Weitere Rügen unter anderem für Frauenmagazine
Vier der neun übrigen Rügen hat der Presserat gegenüber Frauen- und Mädchen-Magazinen ausgesprochen. So kassierte etwa „Freizeit Spaß“ eine Rüge für die Berichterstattung über Prinzessin Diana unter der Überschrift „Das ist ihre heimliche Tochter“. Darin wird die komplett erfundene Geschichte um eine angebliche Tochter der verstorbenen Prinzessin erzählt. Weitere Rügen gingen an „Maedchen.de“, „Petra“ und „Gala“.

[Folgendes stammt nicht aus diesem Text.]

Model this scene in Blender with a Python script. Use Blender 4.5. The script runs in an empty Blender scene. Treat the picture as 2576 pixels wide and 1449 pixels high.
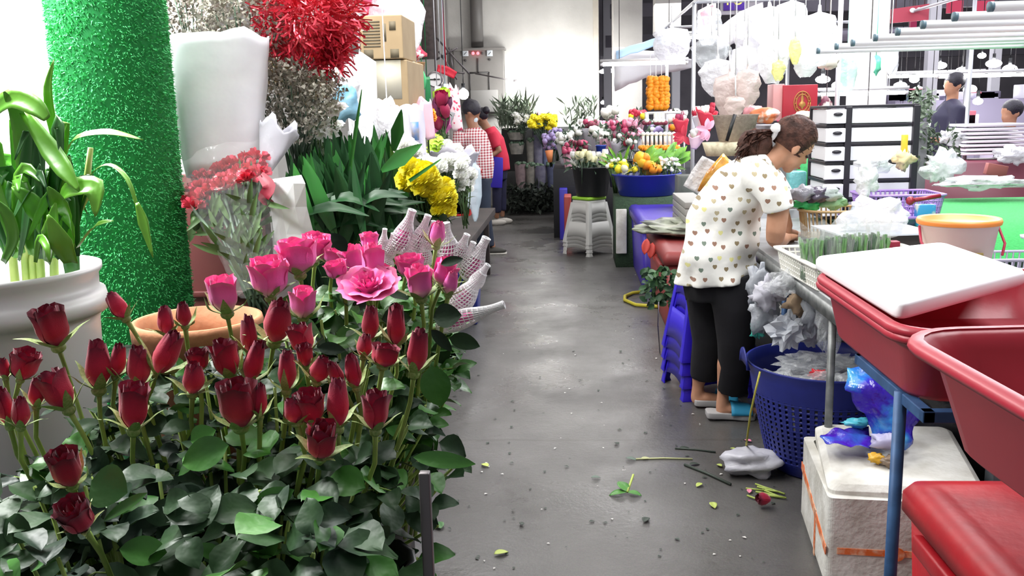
import bpy, math, random
from mathutils import Vector as V, Matrix, Euler, noise
S = bpy.context.scene
COL = S.collection
PI = math.pi
# ---------------------------------------------------------------- camera
F = 2300.0
EYE = V((0, 0, 1.47))
Yc = V((145, 444, -F)).normalized()
Zc = V((-.025, 1, (-.025 * 145 + 444) / F)); Zc.normalize(); Zc = (Zc - Yc * Zc.dot(Yc)).normalized()
Xc = Yc.cross(Zc)
ROT = Matrix((Xc, Yc, Zc))
cd = bpy.data.cameras.new('camera'); cd.sensor_width = 36; cd.lens = 36 * F / 2576
cd.clip_end = 200; cd.clip_start = .05
cam = bpy.data.objects.new('camera', cd); COL.objects.link(cam)
cam.matrix_world = Matrix.Translation(EYE) @ ROT.to_4x4()
S.camera = cam
def ray(px, py): return ROT @ V((px - 1288, -(py - 724.5), -F))
def W(px, py, Y):
    r = ray(px, py); return EYE + r * (Y / r.y)
def G(px, py, z=0):
    r = ray(px, py); return EYE + r * ((z - EYE.z) / r.z)
# ---------------------------------------------------------------- view, world, lights
S.view_settings.view_transform = 'Standard'; S.view_settings.look = 'None'
S.view_settings.exposure = 0.6; S.view_settings.gamma = 1; S.view_settings.use_curve_mapping = False
w = bpy.data.worlds.new('world'); S.world = w; w.use_nodes = True
w.node_tree.nodes['Background'].inputs[0].default_value = (.93, .95, 1, 1)
w.node_tree.nodes['Background'].inputs[1].default_value = .16
def area(name, loc, rot, sx, sy, power, col=(1, .98, .96), spread=180):
    d = bpy.data.lights.new(name, 'AREA'); d.shape = 'RECTANGLE'; d.size = sx; d.size_y = sy
    d.energy = power; d.color = col; d.spread = math.radians(spread)
    o = bpy.data.objects.new(name, d); COL.objects.link(o); o.location = loc; o.rotation_euler = rot
    return o
area('hall_tube_light', (-.4, 4.5, 3.9), (0, 0, 0), 1.2, 9, 60)
area('hall_tube_light', (-.4, 12, 4.1), (0, 0, 0), 3, 5, 26)
area('stall_light', (1.75, 3.4, 2.55), (0, -.12, 0), .8, 3.2, 60, (.97, .98, 1))
area('stall_light', (2.0, 7.5, 2.7), (0, 0, 0), 1.5, 4.0, 110, (.97, .98, 1))
area('far_stall_light', (1.2, 12.0, 2.9), (0, 0, 0), 2, 3, 60)
area('back_wall_light', (-.2, 13.8, 1.9), (math.radians(82), 0, 0), 1.2, .2, 40, (1, 1, .97))
area('market_light', (6, 12, 3.6), (0, 0, 0), 7, 12, 420, (.93, .92, 1))
area('left_lamp', (-1.55, 2.0, 2.25), (math.radians(-8), math.radians(-8), 0), .3, .9, 60, (1, 1, .98))
area('left_stall_light', (-1.0, 4.3, 2.7), (0, 0, 0), .8, 5, 90)

# ---------------------------------------------------------------- materials
def lin(c):
    if isinstance(c, str):
        c = [int(c[i:i + 2], 16) / 255 for i in (0, 2, 4)]
        c = [x / 12.92 if x < .04045 else ((x + .055) / 1.055) ** 2.4 for x in c]
    return (*c[:3], 1)
MATS = {}
def mat(name, c, rough=.5, metal=0, c2=None, scale=8, detail=4, bump=0, bscale=None, alpha=1, emit=0, trans=0,
        back=None, sheen=0, pv=None, rand=0, spec=.5, sss=0, lo=.35, hi=.65, dist=.1):
    if name in MATS: return MATS[name]
    m = bpy.data.materials.new(name); m.use_nodes = True; N = m.node_tree.nodes; L = m.node_tree.links
    b = N['Principled BSDF']; b.inputs['Roughness'].default_value = rough; b.inputs['Metallic'].default_value = metal
    b.inputs['Specular IOR Level'].default_value = spec
    b.inputs['Alpha'].default_value = alpha; b.inputs['Transmission Weight'].default_value = trans
    if sheen: b.inputs['Sheen Weight'].default_value = sheen
    b.inputs['Base Color'].default_value = lin(c)
    tc = N.new('ShaderNodeTexCoord')
    out = None
    if c2:
        n = N.new('ShaderNodeTexNoise'); n.inputs['Scale'].default_value = scale; n.inputs['Detail'].default_value = detail
        L.new(tc.outputs['Object'], n.inputs['Vector'])
        r = N.new('ShaderNodeValToRGB'); r.color_ramp.elements[0].position = lo; r.color_ramp.elements[1].position = hi
        r.color_ramp.elements[0].color = lin(c); r.color_ramp.elements[1].color = lin(c2)
        L.new(n.outputs['Fac'], r.inputs['Fac']); out = r.outputs['Color']
    if pv:      # colour runs along each petal or leaf, from base to tip
        a = N.new('ShaderNodeAttribute'); a.attribute_name = 'pv'
        r = N.new('ShaderNodeValToRGB'); r.color_ramp.elements[0].color = lin(pv[0][1]); r.color_ramp.elements[0].position = pv[0][0]
        r.color_ramp.elements[1].color = lin(pv[-1][1]); r.color_ramp.elements[1].position = pv[-1][0]
        for p, cc in pv[1:-1]:
            e = r.color_ramp.elements.new(p); e.color = lin(cc)
        src = a.outputs['Fac']
        if scale:
            n = N.new('ShaderNodeTexNoise'); n.inputs['Scale'].default_value = scale; L.new(tc.outputs['Object'], n.inputs['Vector'])
            mm = N.new('ShaderNodeMath'); mm.operation = 'MULTIPLY_ADD'; mm.inputs[1].default_value = .16
            L.new(n.outputs['Fac'], mm.inputs[0])
            m2 = N.new('ShaderNodeMath'); m2.operation = 'SUBTRACT'; m2.inputs[1].default_value = .175
            L.new(src, m2.inputs[0]); L.new(m2.outputs[0], mm.inputs[2]); src = mm.outputs[0]
        L.new(src, r.inputs['Fac']); out = r.outputs['Color']
    if rand:
        oi = N.new('ShaderNodeObjectInfo'); h = N.new('ShaderNodeHueSaturation')
        mr = N.new('ShaderNodeMapRange'); mr.inputs['To Min'].default_value = 1 - rand; mr.inputs['To Max'].default_value = 1 + rand
        L.new(oi.outputs['Random'], mr.inputs['Value']); L.new(mr.outputs['Result'], h.inputs['Value'])
        if out: L.new(out, h.inputs['Color'])
        else: h.inputs['Color'].default_value = lin(c)
        out = h.outputs['Color']
    if back:
        g = N.new('ShaderNodeNewGeometry'); mx = N.new('ShaderNodeMix'); mx.data_type = 'RGBA'
        L.new(g.outputs['Backfacing'], mx.inputs['Factor'])
        if out: L.new(out, mx.inputs['A'])
        else: mx.inputs['A'].default_value = lin(c)
        mx.inputs['B'].default_value = lin(back); out = mx.outputs['Result']
    if out: L.new(out, b.inputs['Base Color'])
    if emit:
        b.inputs['Emission Strength'].default_value = emit
        b.inputs['Emission Color'].default_value = lin(c)
    if bump:
        n = N.new('ShaderNodeTexNoise'); n.inputs['Scale'].default_value = bscale or scale * 4; n.inputs['Detail'].default_value = 3
        L.new(tc.outputs['Object'], n.inputs['Vector'])
        bp = N.new('ShaderNodeBump'); bp.inputs['Strength'].default_value = bump; bp.inputs['Distance'].default_value = dist * .1
        L.new(n.outputs['Fac'], bp.inputs['Height']); L.new(bp.outputs['Normal'], b.inputs['Normal'])
    MATS[name] = m
    return m
def pl(c, rough=.35, **k):        # plain plastic
    return mat('plastic_' + c + str(rough), c, rough, bump=.02, bscale=60, **k)
def clear(name, c='f4f6ff', alpha=.3, rough=.12, bump=.6, bscale=30, **k):
    return mat(name, c, rough, alpha=alpha, bump=bump, bscale=bscale, dist=.2, spec=1.0, **k)
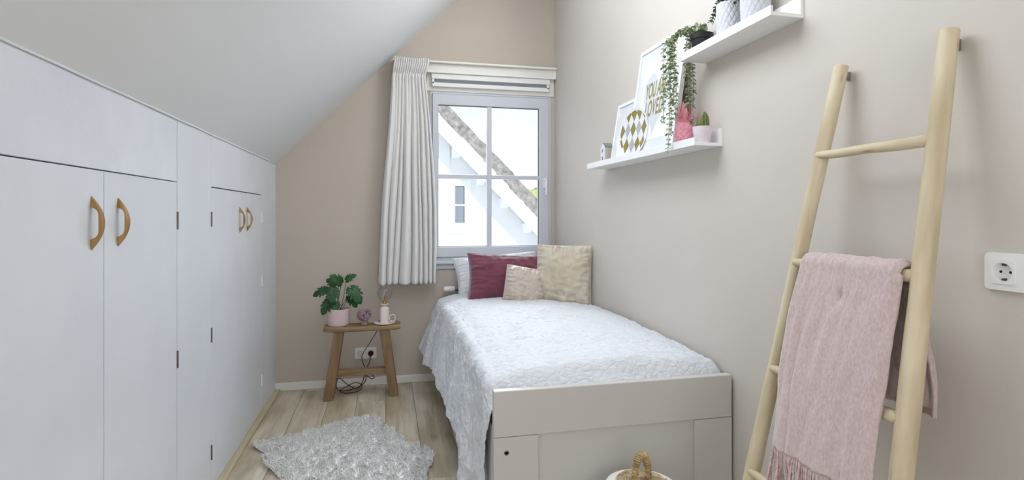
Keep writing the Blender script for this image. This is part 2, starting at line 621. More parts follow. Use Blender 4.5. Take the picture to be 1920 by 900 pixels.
# floor of separate planks
base = MB().box(XL - 0.1, XR + 0.1, YR - 0.1, YB + 0.2, -0.06, -0.012).build('floor', M['gap'])
struct(base)
PW = 0.187
x = XL + 0.012
col = 0
while x < XR - 0.01:
    w = min(PW, XR - x)
    y = YR - (0.0 if col == 0 else random.uniform(0.1, 1.1))
    while y < YB:
        y1 = min(y + 1.29, YB)
        y0 = max(y, YR)
        if y1 - y0 > 0.02:
            cx_, cy_ = x + w / 2, (y0 + y1) / 2
            g = 0.0008
            mb = MB()
            mb.v = []
            e_ = 0.0015
            hx, hy = w / 2 - g, (y1 - y0) / 2 - g
            mb.add([(-hx, -hy, -0.012), (hx, -hy, -0.012), (hx, hy, -0.012), (-hx, hy, -0.012),
                    (-hx, -hy, -e_), (hx, -hy, -e_), (hx, hy, -e_), (-hx, hy, -e_),
                    (-hx + e_, -hy + e_, 0), (hx - e_, -hy + e_, 0), (hx - e_, hy - e_, 0), (-hx + e_, hy - e_, 0)],
                   [(0, 3, 2, 1), (8, 9, 10, 11)] + [(i, (i + 1) % 4, 4 + (i + 1) % 4, 4 + i) for i in range(4)]
                   + [(4 + i, 4 + (i + 1) % 4, 8 + (i + 1) % 4, 8 + i) for i in range(4)])
            p = mb.build('plank', M['plank'], base, local=True)
            p.location = (cx_, cy_, 0)
        y += 1.29
    x += PW
    col += 1

# knee wall with built-in cupboards; carcass behind, faces flush at XL
DT = 0.02
Y1a, Y1b, Y1c = 1.199, 1.747, 2.295
Y2a, Y2b, Y2c = 2.707, 3.238, 3.721
DZ = 1.372
wl_ = struct(MB().box(XL - 0.12, XL - DT - 0.004, YR, YB, -0.02, KNEE + 0.0).build('wall_left', M['gap']))
b = MB()
b.box(XL - DT - 0.004, XL, YR, Y1a - 0.003, 0.0, KNEE)
b.build('panel', M['lacquer'], wl_)
MB().box(XL - DT - 0.004, XL, Y1c + 0.002, Y2a - 0.0015, 0.0, KNEE).build('panel', M['lacquer'], wl_)
MB().box(XL - DT - 0.004, XL, Y2a - 0.0005, Y2c + 0.0005, DZ + 0.0035, KNEE).build('panel', M['lacquer'], wl_)
MB().box(XL - DT - 0.004, XL, Y2c + 0.0015, YB, 0.0, KNEE).build('panel', M['lacquer'], wl_)
MB().box(XL - DT - 0.004, XL - 0.001, Y1a - 0.003, Y1c + 0.002, 0.0, 0.046).build('plinth', M['lacquer'], wl_)
MB().box(XL - DT - 0.004, XL - 0.001, Y2a - 0.0005, Y2c + 0.0005, 0.0, 0.046).build('plinth', M['lacquer'], wl_)

# uneven caulk bead where knee wall meets slope
bead = MB().tube([(XL + 0.004 + 0.0015 * nz(y * 3, 0.3), y, KNEE - 0.001 + 0.002 * nz(y * 5, 2)) for y in np.linspace(YR, YB - 0.01, 120)],
                 [0.0030 + 0.0020 * nz(i * 0.35, 5) for i in range(120)], seg=6).build('trim_1', M['ceiling'], smooth=True)
struct(bead)


def handle(y, z0, z1, toward, parent):
    """crescent wooden pull standing out from the door: arc bows into the room (+x)"""
    mb = MB()
    n = 24
    zc, hh = (z0 + z1) / 2, (z1 - z0) / 2
    dep = 0.029
    wid = 0.009
    outer, inner = [], []
    for i in range(n + 1):
        a = -1 + 2 * i / n
        outer.append((XL + dep * (1 - abs(a) ** 1.9) + 0.0004, zc + hh * a))
    m = 22
    for i in range(m + 1):
        a = -1 + 2 * i / m
        xx = XL + (dep - 0.0115) * (1 - abs(a) ** 5)
        inner.append((xx, zc + hh * 0.60 * a))
    poly = outer + inner[::-1]
    # strips between outer and inner curves
    vs, fs = [], []
    k = 40
    for i in range(k + 1):
        t_ = i / k
        a = -1 + 2 * t_
        o_ = (XL + dep * (1 - abs(a) ** 1.9), zc + hh * a)
        ai = max(-1, min(1, a / 0.60))
        if abs(a) < 0.60:
            i_ = (XL + (dep - 0.0085) * (1 - abs(ai) ** 6), zc + hh * a)
        else:
            i_ = (XL, zc + hh * a)
        wl2 = wid * (1 - abs(a) ** 3) + 0.0006
        for (px_, pz_) in (o_, i_):
            vs.append((px_, y - wl2, pz_))
            vs.append((px_, y + wl2, pz_))
    for i in range(k):
        q = i * 4
        fs += [(q, q + 4, q + 5, q + 1), (q + 2, q + 3, q + 7, q + 6), (q, q + 2, q + 6, q + 4), (q + 1, q + 5, q + 7, q + 3)]
    mb.add(vs, fs)
    return mb.build('handle', M['handle'], parent, bevel=0.0012)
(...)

Darüber hinaus wurden gerügt: „Derwesten.de“, „Nordkurier.de“, „Off Road“ und die „B.Z.“. Letztere für die Berichterstattung über eine Gasexplosion in einem arabischen Restaurant, bei der vier Personen zum Teil schwer verletzt wurden. Der Presserat sah in der Überschrift des Artikels, „Flambierter Döner? Schnellimbiss in der Sonnenallee explodiert“, eine Lächerlichmachung des Leids der Opfer und damit eine schwere Verletzung des Ansehens der Presse nach Ziffer 1 des Pressekodex.